The key differences between Pentaho and OBIEE can be summarized as follows:


*  If the total cost of ownership, developer productivity, product extensibility, speed of delivery, or overall functionality is your prime consideration, then Pentaho comes in well ahead of OBIEE. In particular, we’ve run through a collection of common developer tasks using both Pentaho and OBIEE, and we’ve found that Pentaho offers a (3-15)x increase in productivity over OBIEE.


*  However, when it comes to like-for-like functionality (BI stack components that the products share in common), then the comparison is more nuanced: Pentaho will have features that OBIEE does not possess and vice versa; while it’s often possible to implement the functionality missing from Pentaho using its extensibility features (in particular, its CTools extensions), doing so will typically require more effort than using the OBIEE equivalent, so “look before you leap” – you might wish to take up Pentaho’s offer to create a personalised demo based on your use case, free of charge.


If you are surprised at our assertion of the relative strength of Pentaho compared to OBIEE, then so are we (indeed, we kept looking for features on which we could mark down Pentaho, in the interests of producing a less one-sided comparison, but with little success). But, perhaps, this conclusion should not be so surprising: our perception of a product offered by Oracle, or, indeed, any of the other Big-4 vendors, too often comes down to our perception of the brand, and the product’s limitations are only cast into a stark perspective when it is compared on a feature-by-feature basis with a competitor.

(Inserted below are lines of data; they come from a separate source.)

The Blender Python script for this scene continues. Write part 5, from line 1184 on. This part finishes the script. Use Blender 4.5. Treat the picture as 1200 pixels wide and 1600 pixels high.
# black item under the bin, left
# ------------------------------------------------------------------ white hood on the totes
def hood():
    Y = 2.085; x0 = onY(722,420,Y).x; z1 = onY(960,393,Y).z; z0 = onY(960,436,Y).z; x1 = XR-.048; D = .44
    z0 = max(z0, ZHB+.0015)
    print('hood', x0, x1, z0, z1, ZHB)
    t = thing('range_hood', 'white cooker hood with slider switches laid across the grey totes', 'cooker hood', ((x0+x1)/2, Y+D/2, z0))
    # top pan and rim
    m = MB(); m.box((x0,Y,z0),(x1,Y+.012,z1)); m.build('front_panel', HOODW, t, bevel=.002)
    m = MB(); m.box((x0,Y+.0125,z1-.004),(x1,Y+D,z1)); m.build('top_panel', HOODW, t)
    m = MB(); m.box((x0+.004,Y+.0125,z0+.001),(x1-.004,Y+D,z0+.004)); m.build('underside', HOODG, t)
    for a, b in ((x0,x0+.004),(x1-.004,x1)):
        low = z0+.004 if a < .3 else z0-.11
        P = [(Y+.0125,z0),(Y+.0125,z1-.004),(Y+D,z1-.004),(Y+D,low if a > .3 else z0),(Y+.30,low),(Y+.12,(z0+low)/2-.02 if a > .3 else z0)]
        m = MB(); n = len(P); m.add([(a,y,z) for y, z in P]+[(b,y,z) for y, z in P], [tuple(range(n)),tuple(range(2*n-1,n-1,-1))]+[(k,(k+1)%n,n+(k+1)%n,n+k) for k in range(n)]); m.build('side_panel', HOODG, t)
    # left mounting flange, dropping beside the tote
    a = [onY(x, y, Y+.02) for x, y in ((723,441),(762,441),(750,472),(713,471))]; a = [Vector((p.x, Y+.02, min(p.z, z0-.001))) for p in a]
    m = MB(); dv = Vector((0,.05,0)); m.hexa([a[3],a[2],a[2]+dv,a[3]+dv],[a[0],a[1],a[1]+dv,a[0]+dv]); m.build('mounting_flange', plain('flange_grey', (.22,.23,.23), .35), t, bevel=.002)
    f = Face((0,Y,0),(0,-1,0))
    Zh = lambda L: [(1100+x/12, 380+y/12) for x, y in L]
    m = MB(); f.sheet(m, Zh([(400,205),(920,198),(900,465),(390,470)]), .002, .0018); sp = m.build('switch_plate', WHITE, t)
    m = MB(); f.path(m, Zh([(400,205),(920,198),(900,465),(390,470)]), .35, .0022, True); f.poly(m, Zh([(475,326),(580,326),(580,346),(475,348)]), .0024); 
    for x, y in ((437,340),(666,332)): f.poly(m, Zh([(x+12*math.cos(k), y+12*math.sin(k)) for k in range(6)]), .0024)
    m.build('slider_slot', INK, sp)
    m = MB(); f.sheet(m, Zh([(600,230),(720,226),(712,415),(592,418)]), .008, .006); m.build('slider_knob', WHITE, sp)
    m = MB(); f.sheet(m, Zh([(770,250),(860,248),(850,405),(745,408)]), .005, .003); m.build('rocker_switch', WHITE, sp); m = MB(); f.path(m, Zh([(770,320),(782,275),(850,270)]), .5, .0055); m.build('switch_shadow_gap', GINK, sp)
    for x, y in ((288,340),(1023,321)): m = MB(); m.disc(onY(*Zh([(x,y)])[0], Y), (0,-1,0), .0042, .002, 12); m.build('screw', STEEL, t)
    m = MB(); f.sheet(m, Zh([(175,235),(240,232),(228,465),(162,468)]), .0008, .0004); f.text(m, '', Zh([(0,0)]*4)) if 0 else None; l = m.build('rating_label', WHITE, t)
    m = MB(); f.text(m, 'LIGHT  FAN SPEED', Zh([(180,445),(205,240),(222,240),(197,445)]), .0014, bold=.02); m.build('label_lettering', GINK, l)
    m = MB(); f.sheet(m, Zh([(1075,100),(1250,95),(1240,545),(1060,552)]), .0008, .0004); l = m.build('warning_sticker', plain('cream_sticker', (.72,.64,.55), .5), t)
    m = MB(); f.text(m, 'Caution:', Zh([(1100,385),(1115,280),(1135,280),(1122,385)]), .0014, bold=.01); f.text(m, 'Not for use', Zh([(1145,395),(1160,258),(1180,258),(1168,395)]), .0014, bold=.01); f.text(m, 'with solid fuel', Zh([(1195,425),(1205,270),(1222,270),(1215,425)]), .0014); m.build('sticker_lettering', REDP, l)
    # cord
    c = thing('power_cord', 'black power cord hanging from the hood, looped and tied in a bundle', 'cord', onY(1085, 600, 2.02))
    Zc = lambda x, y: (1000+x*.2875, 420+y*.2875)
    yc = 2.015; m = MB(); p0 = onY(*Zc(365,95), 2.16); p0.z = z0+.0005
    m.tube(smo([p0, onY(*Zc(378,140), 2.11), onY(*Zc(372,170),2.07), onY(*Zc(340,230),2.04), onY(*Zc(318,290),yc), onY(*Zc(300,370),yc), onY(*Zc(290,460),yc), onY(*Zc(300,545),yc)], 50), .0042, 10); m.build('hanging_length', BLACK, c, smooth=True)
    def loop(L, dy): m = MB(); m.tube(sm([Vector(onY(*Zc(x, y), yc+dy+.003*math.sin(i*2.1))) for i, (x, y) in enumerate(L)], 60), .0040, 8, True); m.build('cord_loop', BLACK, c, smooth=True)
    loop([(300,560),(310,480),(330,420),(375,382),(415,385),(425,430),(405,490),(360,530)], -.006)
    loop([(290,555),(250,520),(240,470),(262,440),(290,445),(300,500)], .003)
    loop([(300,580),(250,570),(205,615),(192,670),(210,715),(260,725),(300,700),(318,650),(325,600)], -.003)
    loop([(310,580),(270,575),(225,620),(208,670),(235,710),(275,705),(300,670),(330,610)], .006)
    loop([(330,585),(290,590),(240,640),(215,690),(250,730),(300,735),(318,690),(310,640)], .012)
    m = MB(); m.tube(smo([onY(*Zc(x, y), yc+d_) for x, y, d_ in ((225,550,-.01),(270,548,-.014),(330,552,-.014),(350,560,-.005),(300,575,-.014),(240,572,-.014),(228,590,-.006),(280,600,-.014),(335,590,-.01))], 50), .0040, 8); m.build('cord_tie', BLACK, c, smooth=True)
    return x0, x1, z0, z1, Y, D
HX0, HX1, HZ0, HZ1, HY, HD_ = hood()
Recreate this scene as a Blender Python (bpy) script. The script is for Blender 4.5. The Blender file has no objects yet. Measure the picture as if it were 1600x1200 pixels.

Community-based, open-source software will inevitably offer higher productivity at the “micro” level, since it is created by developers working at the “coal face” of product development. The big challenge for any open-source vendor is to integrate the many good ideas together into a seamless whole that delivers the same productivity gains at the project level – a task at which Pentaho has, so far at least, succeeded admirably.



Product Enhancements


With OBIEE, we have a mature, but poorly integrated product, one that won’t be re-architected to any significant extent: it’s very unlikely to ever offer a highly productive development environment.


While Pentaho has some annoying features (like its poorly organised documentation), with Pentaho anything “that’s broken” at present can be readily fixed, and following its acquisition by Hitachi Data Systems and the coming exponential growth in open-source software, Pentaho will have both the incentive and the financial muscle to do just that.



Future Pricing


In the medium-term, the price charged by Oracle (and the other proprietary BI vendors) will remain high – they will be reluctant to reduce their profit margins until the loss of market share turns from a trickle into a tsunami. And, in the medium-term, open-source vendors, like Pentaho, will be keen to maximize growth (low profit margins accompanied by strong growth will be sufficient to keep shareholders happy for some years) so prices are likely to remain low.


With increased competition from the open-source vendors, Oracle will almost certainly introduce a more gently tiered pricing structure for OBIEE; equally, as Pentaho grows, it is likely to offer a more steeply tiered subscription-based service as it introduces additional, high-value, add-on functionality aimed at the enterprise. Ultimately, the proprietary and subscription-based models will converge.





As Brutus so aptly observed in Shakespeare’s Julius Caesar: “There is a tide in the affairs of men. Which, taken at the flood, leads on to fortune.” This tide is now starting to flow ever more strongly in favour of the open-source vendors. So, short of very poor management, Pentaho can expect to see exponential growth over the coming years. As for Oracle (and IBM, SAP, Microstrategy): well, you were the future, once!